Révision du pacte sino-italien concernant la « Route de la Soie » prévue en 2024
Comme le rapporte le quotidien italien, le ministre des affaires étrangères Antonio Tajani a déclaré sur Stasera Italia que «l’État protège les données qui ne peuvent être mises à la disposition des étrangers, en l’occurrence des Chinois. Il ne s’agit pas là d’une politique hostile, mais d’un acte de prudence et de protection de l’intérêt national».
La prudence du gouvernement italien face à l’emprise grandissante du géante étatiques chinoise Sinochem sur Pirelli s’explique par le fait que Rome veut éviter de créer des tensions d’ici mars 2024, date d’expiration du protocole d’accord entre l’Italie et le régime communiste chinois sur l’initiative «la Ceinture et la Route» (BRI).
En mai dernier, Giorgia Meloni a déclaré qu’il serait possible d’entretenir de bonnes relations avec la Chine même sans faire partie de la BRI. Cependant, «notre évaluation est très délicate et touche à de nombreux intérêts», comme l’a alors déclaré le Première ministre italienne.

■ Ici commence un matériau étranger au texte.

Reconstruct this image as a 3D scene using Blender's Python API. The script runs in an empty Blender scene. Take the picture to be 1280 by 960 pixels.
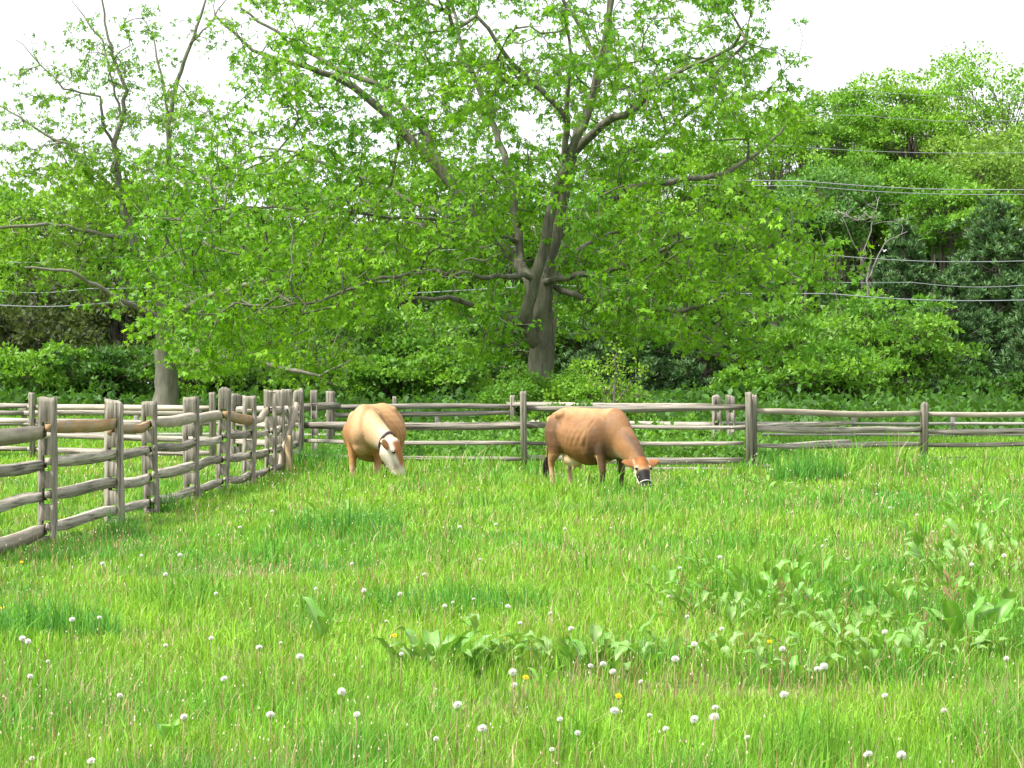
import bpy, bmesh, math, random
import numpy as np
from mathutils import Vector, Matrix

# ------------------------------------------------------------------ scene, camera, world, sun, exposure
S = bpy.context.scene
C = S.collection
random.seed(7)
RNG = np.random.default_rng(7)
F = 2600.0            # focal length in photograph pixels
CZ = 1.5              # camera height

cam_d = bpy.data.cameras.new('camera')
cam_d.sensor_width = 36.0
cam_d.lens = F / 1280 * 36
cam_d.clip_start = 0.1
cam_d.clip_end = 3000
cam = bpy.data.objects.new('camera', cam_d)
cam.location = (0, 0, CZ)
cam.rotation_euler = (math.pi / 2, 0, 0)
C.objects.link(cam)
S.camera = cam

SUN_EL, SUN_AZ = math.radians(56), math.radians(-115)   # azimuth measured clockwise from +Y
w = bpy.data.worlds.new('World'); S.world = w; w.use_nodes = True
nt = w.node_tree; nt.nodes.clear()
sky = nt.nodes.new('ShaderNodeTexSky'); sky.sky_type = 'NISHITA'; sky.sun_disc = False
sky.sun_elevation = SUN_EL; sky.sun_rotation = SUN_AZ
sky.air_density = 1.0; sky.dust_density = 6.0; sky.ozone_density = 1.0
hs = nt.nodes.new('ShaderNodeHueSaturation'); hs.inputs['Saturation'].default_value = 0.22
mixw = nt.nodes.new('ShaderNodeMix'); mixw.data_type = 'RGBA'; mixw.inputs[0].default_value = 0.5
mixw.inputs[7].default_value = (11.5, 12.0, 12.4, 1)      # even thin cloud
bg = nt.nodes.new('ShaderNodeBackground'); bg.inputs['Strength'].default_value = 0.073
wo = nt.nodes.new('ShaderNodeOutputWorld')
nt.links.new(sky.outputs[0], hs.inputs['Color'])
nt.links.new(hs.outputs[0], mixw.inputs[6])
nt.links.new(mixw.outputs[2], bg.inputs['Color'])
nt.links.new(bg.outputs[0], wo.inputs['Surface'])

sd = bpy.data.lights.new('sun', 'SUN'); sd.energy = 3.2; sd.angle = math.radians(10); sd.color = (1, 0.96, 0.88)
sun = bpy.data.objects.new('sun', sd); C.objects.link(sun)
sdir = Vector((math.sin(SUN_AZ) * math.cos(SUN_EL), math.cos(SUN_AZ) * math.cos(SUN_EL), math.sin(SUN_EL)))
sun.rotation_euler = (-sdir).to_track_quat('-Z', 'Y').to_euler()
sun.location = (0, 0, 60)

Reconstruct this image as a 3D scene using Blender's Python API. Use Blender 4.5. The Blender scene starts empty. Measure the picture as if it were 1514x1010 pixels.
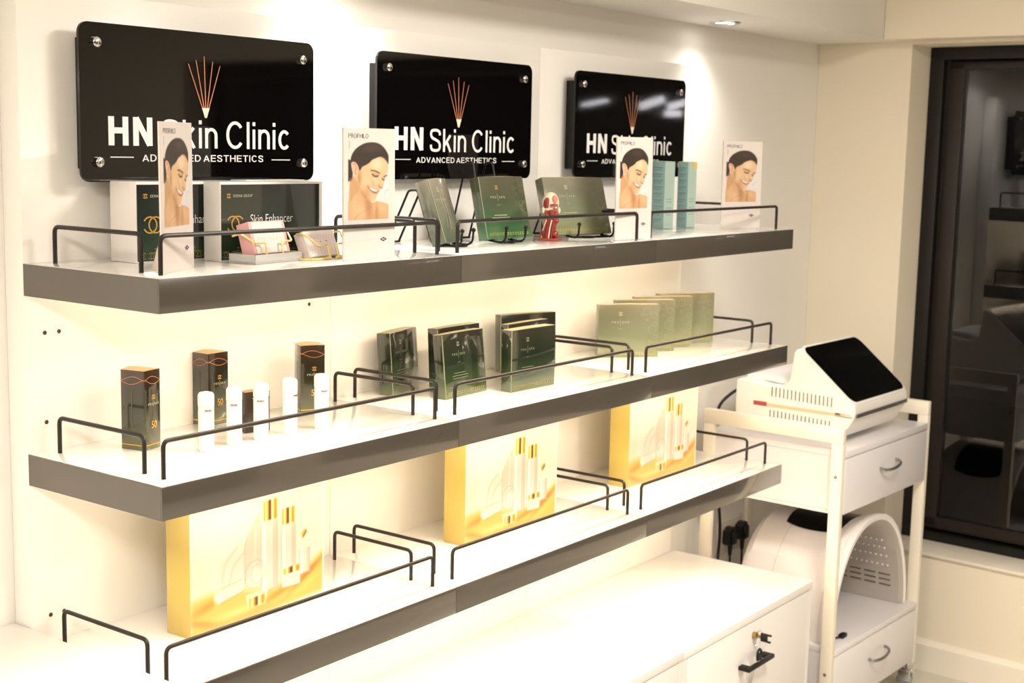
import bpy, bmesh, math, random
import numpy as np
from mathutils import Vector, Matrix, Euler
random.seed(7)
R = math.radians
scn = bpy.context.scene
COL = scn.collection

# ------------------------------------------------------------------ camera
cam_d = bpy.data.cameras.new('camera'); cam = bpy.data.objects.new('camera', cam_d); COL.objects.link(cam)
cam.location = (-1.4956, -2.2498, 0.2325)
cam.rotation_euler = (1.430868, -0.020976, -0.925187)
cam_d.sensor_width = 36.0
cam_d.lens = 2048.87 * 36.0 / 1514.0
cam_d.clip_start = 0.05
cam_d.dof.use_dof = True
cam_d.dof.focus_distance = 2.75
cam_d.dof.aperture_fstop = 6.3
scn.camera = cam

# ------------------------------------------------------------------ world, exposure
world = bpy.data.worlds.new('night'); scn.world = world; world.use_nodes = True
world.node_tree.nodes['Background'].inputs[0].default_value = (0.010, 0.009, 0.008, 1)
world.node_tree.nodes['Background'].inputs[1].default_value = 0.25
vs = scn.view_settings
vs.view_transform = 'Standard'; vs.look = 'None'; vs.gamma = 1; vs.use_curve_mapping = False
vs.exposure = 0.0

ROOM_POWER = 235      # ceiling panels of the shop
SPOT_POWER = 19       # downlights in the bulkhead
LED_POWER = 2.6       # strip under each shelf
LED_COL = (1.0, 0.79, 0.53)
ROOM_COL = (1.0, 0.93, 0.82)

# ------------------------------------------------------------------ room lamps
def area(name, loc, rot, sx, sy, power, col, parent=None):
    l = bpy.data.lights.new(name, 'AREA'); l.shape = 'RECTANGLE'; l.size = sx; l.size_y = sy
    l.energy = power; l.color = col
    o = bpy.data.objects.new(name, l); COL.objects.link(o); o.location = loc; o.rotation_euler = rot
    if parent: o.parent = parent
    return o

# ------------------------------------------------------------------ numbers of the place
W = 0.805             # width of one bay
SX = 3 * W            # right end of the shelving
SD = 0.388            # shelf depth
FT = 0.060            # fascia height
ZS = [0.0, -0.359, -0.736]
FLOOR = -1.69
SOFF = 0.64
CEIL = 1.05
WY = 0.058            # face of the back wall (the backing panel is proud of it)
RX = 3.48             # face of the right wall
GX = 3.68             # plane of the window
ROOM_Y = -5.2
ROOM_X = -3.6

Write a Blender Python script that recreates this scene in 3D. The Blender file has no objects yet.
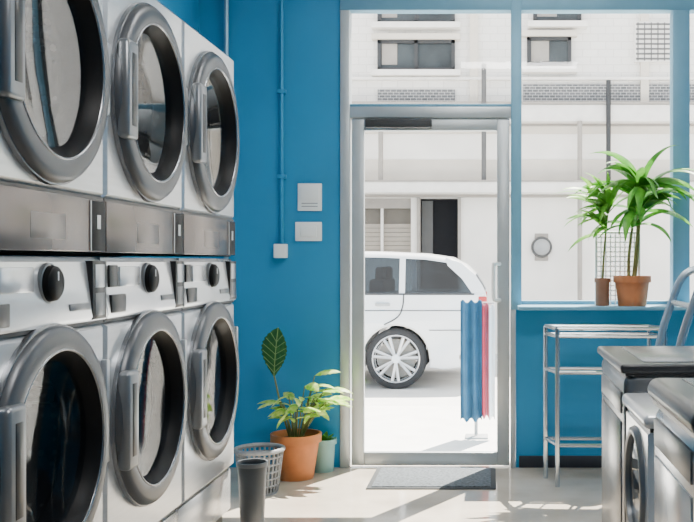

Dans une interview accordée à Reuters avant d’accéder au pouvoir lors des élections de septembre dernier, Madame Meloni a clairement indiqué qu’elle désapprouvait la décision de rejoindre la BRI prise par le gouvernement Giuseppe Conte en 2019. Et d’ajouter qu’elle n’avait «aucune volonté politique […] de favoriser l’expansion chinoise en Italie ou en Europe».